Reptile
September 29th, 2023
MOVIE: REPTILE
STARRING: BENICIO DEL TORO, JUSTIN TIMBERLAKE, ALICIA SILVERSTONE, ERIC BOGOSIAN, FRANCES FISHER, MICHAEL PITT
DIRECTED BY: GRANT SINGER
AMovieGuy.com’s RATING: 2 STARS (Out of 4)
Reptile has this excellent performance at the center, stuck inside of a murder mystery that doesn’t know how to elevate everything else around it. The recipe is there for newcomer Grant Singer, a music video director for names such as The Weekend, Lorde, and Sam Smith, making a film that feels like his attempt to be David Fincher. When you have a legend like Benicio Del Toro it is easy to make your movie look good. Sadly, you still need to stick the landing, and Reptile does a good job of drawing us into the mystery, it just rushes the ending and that feels like a crime.

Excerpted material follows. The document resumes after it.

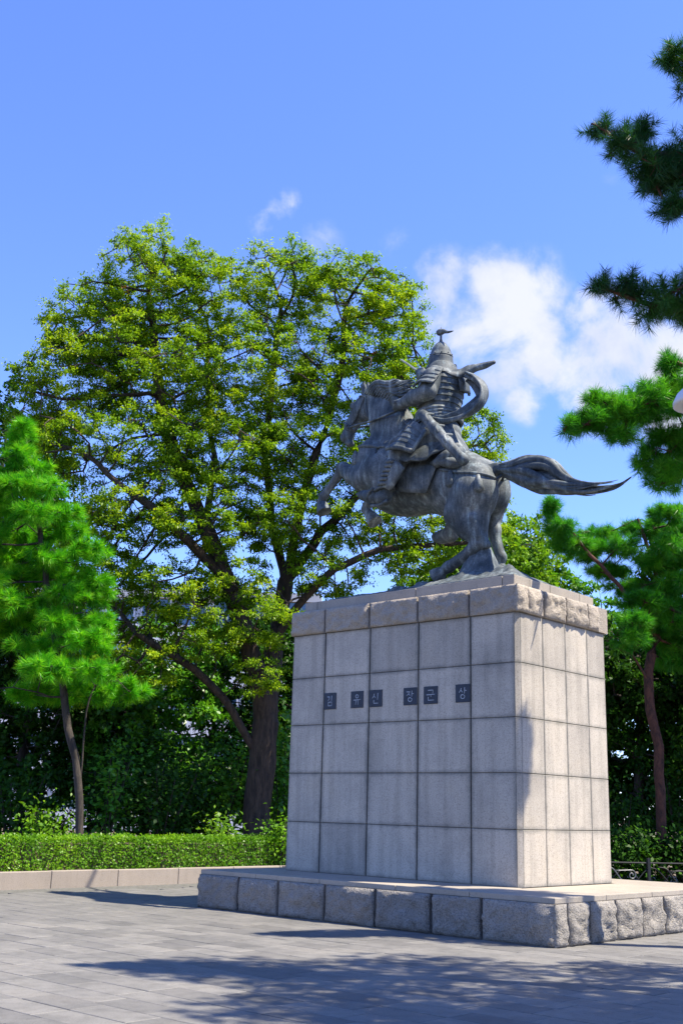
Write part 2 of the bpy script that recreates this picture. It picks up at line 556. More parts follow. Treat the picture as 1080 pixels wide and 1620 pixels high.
def rough_block(name, parent, mat, w, h, d, loc, rz, bulge=.06, amp=.034, seed=0, margin=.018, rez=.034, ends=(False, False)):
    """block with a quarry face (towards -y) inside a dressed margin; origin at the front lower left corner"""
    nx, nz = max(4, int(w / rez)), max(4, int(h / rez))
    V, F = [], []
    sd = Vector((seed * 3.17, seed * 1.31, seed * 2.3))
    for j in range(nz + 1):
        for i in range(nx + 1):
            u, t = i / nx, j / nz
            x, z = u * w, t * h
            e = min(x, w - x) if not ends[0] and not ends[1] else min(x if not ends[0] else 9, w - x if not ends[1] else 9)
            e = min(e, z)
            q = Vector((x, z, 0)) + sd
            k = min(1.0, max(0.0, e / .05)); k = k * k * (3 - 2 * k)
            kt = min(1.0, max(0.0, (h - z) / (.10 + .09 * max(-.6, vnoise(q + Vector((3, 7, 2)), 3.0))))); k *= kt * (2 - kt)
            n = vnoise(q, 4.0) * amp * 1.3 + vnoise(q, 16) * amp * .75 - abs(vnoise(q + Vector((5, 2, 1)), 2.4)) * amp * 1.5
            y = -k * (bulge + n)
            if j == nz: y = 0
            V.append((x, y, z + (0 if j in (0, nz) else vnoise(q + Vector((9, 9, 9)), 9) * .006 * k)))
    for j in range(nz):
        for i in range(nx):
            a = j * (nx + 1) + i
            F.append((a, a + 1, a + nx + 2, a + nx + 1))
    o = len(V)
    V += [(0, d, 0), (w, d, 0), (w, d, h), (0, d, h)]
    bot = [i for i in range(nx + 1)]
    top = [nz * (nx + 1) + i for i in range(nx + 1)]
    lef = [j * (nx + 1) for j in range(nz + 1)]
    rig = [j * (nx + 1) + nx for j in range(nz + 1)]
    F.append(tuple(top) + (o + 2, o + 3)); F.append(tuple(reversed(bot)) + (o, o + 1))
    F.append(tuple(lef) + (o + 3, o)); F.append(tuple(reversed(rig)) + (o + 1, o + 2))
    F.append((o + 1, o, o + 3, o + 2))
    ob = MB().add(V, F).build(name, mat, parent, smooth=False, loc=loc)
    ob.data.polygons.foreach_set('use_smooth', [len(f_) == 4 and max(f_) < o for f_ in F])
    ob.rotation_euler = (0, 0, rz)
    return ob


PL_Z = .598
PX0, PX1, PY0, PY1 = -5.46, 1.474, -1.36, 4.0              # plinth edges in plaza coordinates
def plinth():
    root = empty('plinth', W(0, 0), YAW)
    tag(root, 'low granite plinth of rough quarry-faced blocks under the statue pedestal', 'plinth')
    MB().box((PX0 + .1, PY0 + .1, -.01), (PX1 - .1, PY1 - .1, PL_Z - .08)).build('core', MATS['mortar'], root)
    bh = PL_Z - .075
    mats = MATS['granite_rough']
    fj = [PX0, -4.47, -3.56, -2.56, -1.56, -.535, .315, PX1]
    for k in range(len(fj) - 1):
        rough_block('rough_block', root, mats, fj[k + 1] - fj[k] - (.05 if k < 6 else .03), bh, .25, (fj[k] + .025, PY0, 0), 0, seed=k)
    rj = [PY0 + .27, -.52, .17, .92, 1.6, 2.37, 3.15, PY1]
    for k in range(len(rj) - 1):
        rough_block('rough_block', root, mats, rj[k + 1] - rj[k] - .05, bh, .25, (PX1, rj[k] + .025, 0), math.pi / 2, seed=20 + k, amp=.03)
    rough_block('rough_block', root, mats, .285, bh, .02, (PX1, PY0 - .018, 0), math.pi / 2, seed=19, amp=.03, bulge=.045)
    for k in range(7):
        w = (PX1 - PX0) / 7
        rough_block('rough_block', root, mats, w - .03, bh, .25, (PX1 - k * w - .015, PY1, 0), math.pi, seed=40 + k)
    for k in range(5):
        w = (PY1 - PY0 - .54) / 5
        rough_block('rough_block', root, mats, w - .03, bh, .25, (PX0, PY1 - .27 - k * w - .015, 0), -math.pi / 2, seed=60 + k)
    # top slabs in two rings round the shaft
    xs = [PX0 + .02, -4.1, -2.7, -1.2, .1, PX1 - .02]
    ys = [PY0 + .02, -.02, 1.3, 2.72, PY1 - .02]
    for i in range(5):
        for j in range(4):
            if 0 < i < 4 and 0 < j < 3: continue
            g = .004
            o = MB().box((xs[i] + g, ys[j] + g, PL_Z - .073), (xs[i + 1] - g, ys[j + 1] - g, PL_Z + random.uniform(-.002, .002))).build('top_slab', MATS['granite_slab'], root)
            bevel(o, .008)


plinth()

# ------------------------------------------------------------------ pedestal
SH_X0, SH_X1, SH_D = -4.763, .0545, 2.70
ROWS = [.598, 1.413, 2.233, 3.058, 3.886, 4.664]
FU = [-4.763, -3.974, -2.928, -1.874, -.826, 0.0]
RW = [.084, .716, 1.390, 2.078, 2.70]
TOP_Z = 5.29


STROKES = {  # each syllable in a unit square, brush strokes as polylines
    'gim': [[(.14, .90), (.44, .88), (.40, .70), (.24, .52)], [(.70, .98), (.68, .50)], [(.30, .42), (.28, .06)], [(.30, .40), (.72, .42), (.70, .06)], [(.28, .08), (.72, .08)]],
    'yu': [[(.50, .95), (.36, .86), (.36, .72), (.50, .63), (.64, .72), (.64, .86), (.50, .95)], [(.10, .46), (.92, .50)], [(.40, .46), (.34, .04)], [(.62, .47), (.62, .02)]],
    'sin': [[(.34, .92), (.28, .72), (.10, .52)], [(.30, .74), (.46, .56)], [(.74, .96), (.72, .36)], [(.28, .36), (.28, .08), (.80, .08)]],
    'jang': [[(.10, .90), (.46, .90), (.30, .72), (.10, .56)], [(.32, .72), (.48, .58)], [(.68, .98), (.66, .46)], [(.68, .72), (.88, .72)],
             [(.50, .40), (.32, .34), (.30, .16), (.46, .06), (.64, .12), (.68, .28), (.50, .40)]],
    'gun': [[(.22, .92), (.76, .92), (.72, .62)], [(.06, .54), (.96, .56)], [(.54, .54), (.52, .36)], [(.24, .36), (.24, .08), (.86, .08)]],
    'sang': [[(.34, .94), (.28, .76), (.10, .56)], [(.30, .76), (.46, .58)], [(.68, .98), (.66, .46)], [(.68, .72), (.88, .72)],
             [(.50, .40), (.32, .34), (.30, .16), (.46, .06), (.64, .12), (.68, .28), (.50, .40)]],
}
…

We are introduced to Tom Nichols (Del Toro) as he enters the home of Will Grady (Justin Timberlake), where his girlfriend Summer (Matilda Anna Ingrid Lutz) has been brutally murdered. Raped, her hands cut up, a stab wound in her throat, and the blade still lodged in her hip bone. Who could have done this we ask. There is a gaggle of suspects, with Will as the first suspect, followed by a creeping neighbor named Eli Phillips (Michael Pitt in full creep mode), Will’s overbearing mother Camille (Frances Fisher), and her ex-husband Sam (Karl Glusman). It becomes up to Tom and his partner (played by Ato Essandoh) to connect the dots and figure out who the killer is.
From the onset, there is a capturing of the tone of typical mystery films such as this. Procedurals similar to Seven, Along Came a Spider, or recently with Boston Strangler. But unlike those other films, Reptile isn’t interested in making any of the surrounding characters as convincing as Del Toro’s. His wife Judy (played strongly by Alicia Silverstone) plays a role in helping Tom in his pursuit, while his captain (Eric Bogosian) and fellow narcotics police officer Wally (Domenick Lombardozzi) are nearly there as suspected crooked cops. Neither can hold a candle to the work Del Toro is doing and one wonders if it all could have been simplified.

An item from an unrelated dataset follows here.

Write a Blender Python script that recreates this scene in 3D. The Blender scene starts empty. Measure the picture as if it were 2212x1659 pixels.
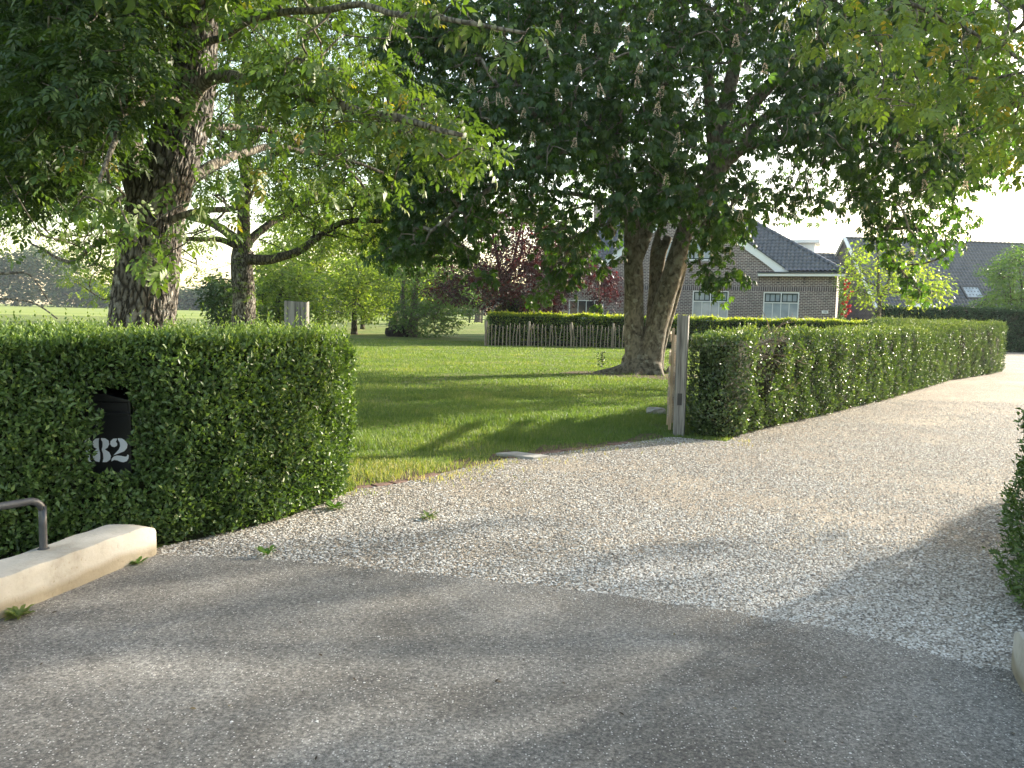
import bpy, math, random
import numpy as np
from mathutils import Vector, Matrix
rng = np.random.default_rng(7); random.seed(7)
R = math.radians
SC = bpy.context.scene
COL = SC.collection
# ------------------------------------------------------------------ camera, sky, sun
FPX = 1789.0; EYE = 1.6; PITCH = R(4.87); ROLL = R(1.3)
cam = bpy.data.objects.new('camera', bpy.data.cameras.new('camera')); COL.objects.link(cam)
cam.data.sensor_width = 36; cam.data.lens = 36*FPX/2212; cam.data.clip_end = 4000; cam.data.clip_start = 0.05
MC = Matrix.Rotation(math.pi/2-PITCH, 4, 'X') @ Matrix.Rotation(ROLL, 4, 'Z')
cam.matrix_world = Matrix.Translation((0, 0, EYE)) @ MC
SC.camera = cam
SUN_AZ = R(57); SUN_EL = R(19)
w = bpy.data.worlds.new('World'); SC.world = w; w.use_nodes = True
nt = w.node_tree; bg = nt.nodes['Background']
sky = nt.nodes.new('ShaderNodeTexSky'); sky.sky_type = 'NISHITA'; sky.sun_disc = False
sky.sun_elevation = SUN_EL; sky.sun_rotation = SUN_AZ; sky.air_density = 1.0; sky.dust_density = 1.2; sky.ozone_density = 1.0
sky.ozone_density = .3
wm = nt.nodes.new('ShaderNodeMix'); wm.data_type = 'RGBA'; wm.blend_type = 'MULTIPLY'; wm.inputs[0].default_value = 1; wm.inputs[7].default_value = (1.12, 1.0, .84, 1)
nt.links.new(sky.outputs[0], wm.inputs[6]); nt.links.new(wm.outputs[2], bg.inputs[0]); bg.inputs[1].default_value = 0.15
sl = bpy.data.lights.new('sun', 'SUN'); sl.energy = 3.8; sl.angle = R(0.9); sl.color = (1.0, 0.92, 0.78)
so = bpy.data.objects.new('sun', sl); COL.objects.link(so)
sd = Vector((math.sin(SUN_AZ)*math.cos(SUN_EL), math.cos(SUN_AZ)*math.cos(SUN_EL), math.sin(SUN_EL)))
so.rotation_euler = (-sd).to_track_quat('-Z', 'Y').to_euler(); so.location = (40, 20, 30)
SC.view_settings.view_transform = 'Standard'; SC.view_settings.look = 'None'
SC.view_settings.exposure = 2.02; SC.view_settings.gamma = 1.0; SC.view_settings.use_curve_mapping = False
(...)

One surprising factor is that Singer co-wrote the screenplay with Benjamin Brewer and Del Toro, which makes sense because it feels like three parts. The first half of the mysterious murder, the second half where the suspects become more clear, and Del Toro cleaning up his character’s depth. It doesn’t help that two of the early suspects, Timberlake and Pitt, are both delivering laughable performances, something I’ve never seen from either before. The Social Network star seems to be straining to make himself a bad guy, almost like he’s uncomfortable outside of his pop-star persona. It becomes evident fast that this is Grant’s first feature, where a more experienced director may have been able to generate more suspense, especially when rushing the end.

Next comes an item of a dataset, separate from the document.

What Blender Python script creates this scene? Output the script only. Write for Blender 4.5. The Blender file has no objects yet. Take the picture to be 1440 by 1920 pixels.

Reptile slithers around in the standard tropes of a murder investigation, pushing the lead character down a path of obsession, something that leads to predictable danger. One would hope that this would turn up the suspense or we would get a twist shocking enough to give it a bite. Instead, it’s just an ending that leaves one feeling cold-blooded. Reptile is missing the venom to make it a potent new thriller. It’s too bad. Del Toro deserves more than that.
REPTILE IS CURRENTLY PLAYING ON NETFLIX.